To be done: Repeat every line exactly, keeping the pictures out of the copy.

[START OF Stored data]

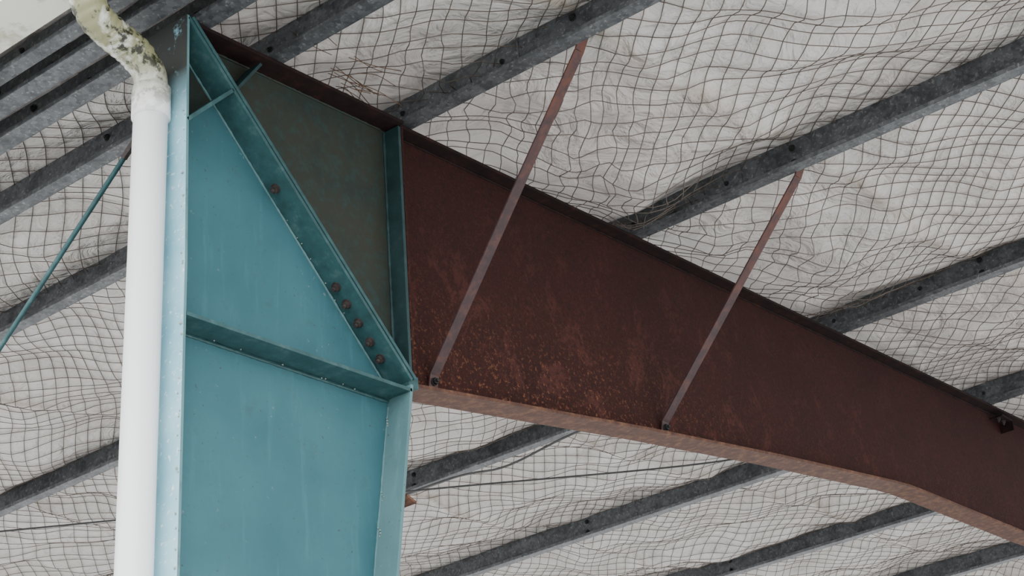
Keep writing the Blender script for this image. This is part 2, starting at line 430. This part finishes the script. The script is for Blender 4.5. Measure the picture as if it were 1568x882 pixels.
gq.box((gx0-.012,G0,gz+.10),(gx0+.003,G1,gz+.112)); gq.box((gx0,G0,gz),(gx1,G0+.003,gz+.11)); gq.box((gx0,G1-.003,gz),(gx1,G1,gz+.11))
for y in (-2.4,-1.4,-.5,.5,1.4,2.4,3.4,4.4): gq.box((gx1-.001,y,gz+.06),(-1.162,y+.03,gz+.066))
gq.done()

# ------------------------------------------------------------ bracing rod, cables, twigs
b=B('wall_bracing_rod',[EDGE,BOLT]); b.tube([(-.9,.0,4.79),(-.9,5.9,.27)],.008,10)
b.tube([(-.9,.06,4.745),(-.9,.24,4.607)],.012,6,1,smooth=False); b.done()
b=B('lighting_cable',[CABLE])
b.tube(arc([(3.02,.35,5.168),(3.0,.9,5.161),(3.02,1.5,5.16),(2.98,1.9,5.10),(3.0,2.3,5.155),(3.02,3.2,5.168),(3.02,4.2,5.168)],8),.006,8)
b.done()
b=B('catenary_wire',[CABLE])
b.tube(arc([(4.25,.6,5.22),(3.82,1.18,5.12),(2.89,2.42,5.10),(1.54,4.16,5.05),(.5,5.5,5.02)],8),.005,6); b.done()
b=B('nest_twigs',[TWIG])
for k in range(16):
    p=Vector((-.34+random.gauss(0,.12),-.10+random.gauss(0,.05),5.02+random.random()*.03))
    a=random.uniform(-.5,.6); dv=Vector((math.cos(a),math.sin(a)*.5,random.uniform(-.10,.15)))*random.uniform(.10,.26)
    b.tube(arc([p,p+dv*.5+Vector((0,0,random.uniform(-.015,.02))),p+dv],4),.0016,4)
b.done()

# ------------------------------------------------------------ ground
b=B('ground',[CONC]); b.poly_prism([(-40,-.1),(45,-.1),(45,0),(-40,0)],-40,40); b.done()

# ------------------------------------------------------------ light
w=bpy.data.worlds.new('overcast_sky'); scene.world=w; w.use_nodes=True
nt=w.node_tree; bg=nt.nodes['Background']
tc=N(nt,'ShaderNodeTexCoord'); s=N(nt,'ShaderNodeSeparateXYZ'); nt.links.new(tc.outputs['Generated'],s.inputs[0])
nt.links.new(ramp(nt,s.outputs[2],[(0,(.87,.89,.92)),(.5,(.95,.97,1.0))]),bg.inputs['Color'])
bg.inputs['Strength'].default_value=2.75
sl=bpy.data.lights.new('overcast_sun','SUN'); sl.energy=2.6; sl.angle=math.radians(70); sl.color=(1,.99,.98)
so=bpy.data.objects.new('overcast_sun',sl); COL.objects.link(so)
so.rotation_euler=Vector((1.0,.5,-.8)).to_track_quat('-Z','Y').to_euler(); so.location=(-8,-8,12)

# ------------------------------------------------------------ camera
cd=bpy.data.cameras.new('camera'); cd.sensor_width=36; cd.lens=65.72; cd.clip_start=.05; cd.clip_end=200
co=bpy.data.objects.new('camera',cd); COL.objects.link(co); scene.camera=co
cx=Vector((.6355,-.7688,-.0700)); cz=Vector((-.7080,-.5443,-.4497))
cx.normalize(); cy=cz.cross(cx).normalized(); cz=cx.cross(cy).normalized()
M=Matrix((cx,cy,cz)).transposed().to_4x4(); M.translation=Vector((-4.07,-3.65,1.60)); co.matrix_world=M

[END OF Stored data]

Task result:
Keep writing the Blender script for this image. This is part 2, starting at line 430. This part finishes the script. The script is for Blender 4.5. Measure the picture as if it were 1568x882 pixels.
gq.box((gx0-.012,G0,gz+.10),(gx0+.003,G1,gz+.112)); gq.box((gx0,G0,gz),(gx1,G0+.003,gz+.11)); gq.box((gx0,G1-.003,gz),(gx1,G1,gz+.11))
for y in (-2.4,-1.4,-.5,.5,1.4,2.4,3.4,4.4): gq.box((gx1-.001,y,gz+.06),(-1.162,y+.03,gz+.066))
gq.done()

# ------------------------------------------------------------ bracing rod, cables, twigs
b=B('wall_bracing_rod',[EDGE,BOLT]); b.tube([(-.9,.0,4.79),(-.9,5.9,.27)],.008,10)
b.tube([(-.9,.06,4.745),(-.9,.24,4.607)],.012,6,1,smooth=False); b.done()
b=B('lighting_cable',[CABLE])
b.tube(arc([(3.02,.35,5.168),(3.0,.9,5.161),(3.02,1.5,5.16),(2.98,1.9,5.10),(3.0,2.3,5.155),(3.02,3.2,5.168),(3.02,4.2,5.168)],8),.006,8)
b.done()
b=B('catenary_wire',[CABLE])
b.tube(arc([(4.25,.6,5.22),(3.82,1.18,5.12),(2.89,2.42,5.10),(1.54,4.16,5.05),(.5,5.5,5.02)],8),.005,6); b.done()
b=B('nest_twigs',[TWIG])
for k in range(16):
    p=Vector((-.34+random.gauss(0,.12),-.10+random.gauss(0,.05),5.02+random.random()*.03))
    a=random.uniform(-.5,.6); dv=Vector((math.cos(a),math.sin(a)*.5,random.uniform(-.10,.15)))*random.uniform(.10,.26)
    b.tube(arc([p,p+dv*.5+Vector((0,0,random.uniform(-.015,.02))),p+dv],4),.0016,4)
b.done()

# ------------------------------------------------------------ ground
b=B('ground',[CONC]); b.poly_prism([(-40,-.1),(45,-.1),(45,0),(-40,0)],-40,40); b.done()

# ------------------------------------------------------------ light
w=bpy.data.worlds.new('overcast_sky'); scene.world=w; w.use_nodes=True
nt=w.node_tree; bg=nt.nodes['Background']
tc=N(nt,'ShaderNodeTexCoord'); s=N(nt,'ShaderNodeSeparateXYZ'); nt.links.new(tc.outputs['Generated'],s.inputs[0])
nt.links.new(ramp(nt,s.outputs[2],[(0,(.87,.89,.92)),(.5,(.95,.97,1.0))]),bg.inputs['Color'])
bg.inputs['Strength'].default_value=2.75
sl=bpy.data.lights.new('overcast_sun','SUN'); sl.energy=2.6; sl.angle=math.radians(70); sl.color=(1,.99,.98)
so=bpy.data.objects.new('overcast_sun',sl); COL.objects.link(so)
so.rotation_euler=Vector((1.0,.5,-.8)).to_track_quat('-Z','Y').to_euler(); so.location=(-8,-8,12)

# ------------------------------------------------------------ camera
cd=bpy.data.cameras.new('camera'); cd.sensor_width=36; cd.lens=65.72; cd.clip_start=.05; cd.clip_end=200
co=bpy.data.objects.new('camera',cd); COL.objects.link(co); scene.camera=co
cx=Vector((.6355,-.7688,-.0700)); cz=Vector((-.7080,-.5443,-.4497))
cx.normalize(); cy=cz.cross(cx).normalized(); cz=cx.cross(cy).normalized()
M=Matrix((cx,cy,cz)).transposed().to_4x4(); M.translation=Vector((-4.07,-3.65,1.60)); co.matrix_world=M